J1セカンドステージだけで、すでに直接FK3ゴール。しかも、決めた相手はガンバ大阪の東口順昭、浦和の西川周作、仙台の六反勇治と、いずれもハリルホジッチ監督が選出した日本代表GKだ。J1通算FK20ゴールは歴代最多。レッジーナ、セルティック、エスパニョールでプレーした7年半を除いた数字なのだから、中村俊輔のフリーキックの精度と驚異がどれほど群を抜いているかは明らかだろう。

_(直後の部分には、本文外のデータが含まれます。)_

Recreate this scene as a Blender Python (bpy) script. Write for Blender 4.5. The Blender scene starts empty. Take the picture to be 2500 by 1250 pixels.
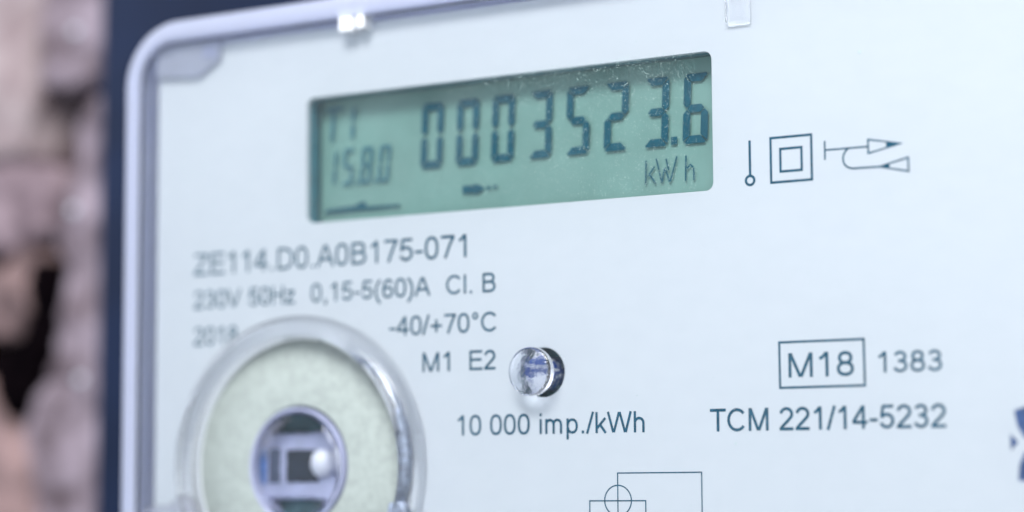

Number888号に掲載された「中村俊輔のサッカー覚書11 2015年版フリーキック論」では、今シーズン決めたFKの内容とそこに至るまでのプロセスを本人の言葉で詳細に明かしている。本来、シーズン中にこういった“企業秘密”を語るのはタブーなのかもしれない。だが、“誰にも真似できない”という匠ならではの自負があるからこその種明かしと捉えることもできる。
CKも、FKと同様の密度で蹴る。
冒頭のフレーズに戻ろう。中村俊輔の辞書にはCKでも「ナイスボール」はないのだという。ナイスボールで終わってしまっては意味がない。相手GKが出られるか出られないかというコース、高さ、速さを計算しつつ、味方のターゲットマンの走り込む位置、相手DFの対応能力などを考えながら、ピンポイント=“点と点”で合わせることだけを考えている。つまりCKも、直接FKと同じような緊張感と密度で蹴っているというのだ。
セカンドステージ第3節のガンバ大阪戦ではその“準備”が得点につながった。
1-2で迎えた後半49分。最後のワンプレーで得たゴールまで約25mの直接FK。
試合中からたくさんボールにも触り、「セットプレーでボールにスピードが出る感触をつかめていたので、考えていたのは背の高い選手の頭を越えるってことだけ」だった。
192cmのFW長沢駿の頭上すれすれを狙い、鋭く落としたボールは鮮やかにゴールネットを揺らした。このゴールの裏には、家族とたしなむことの多いボウリングがあったという。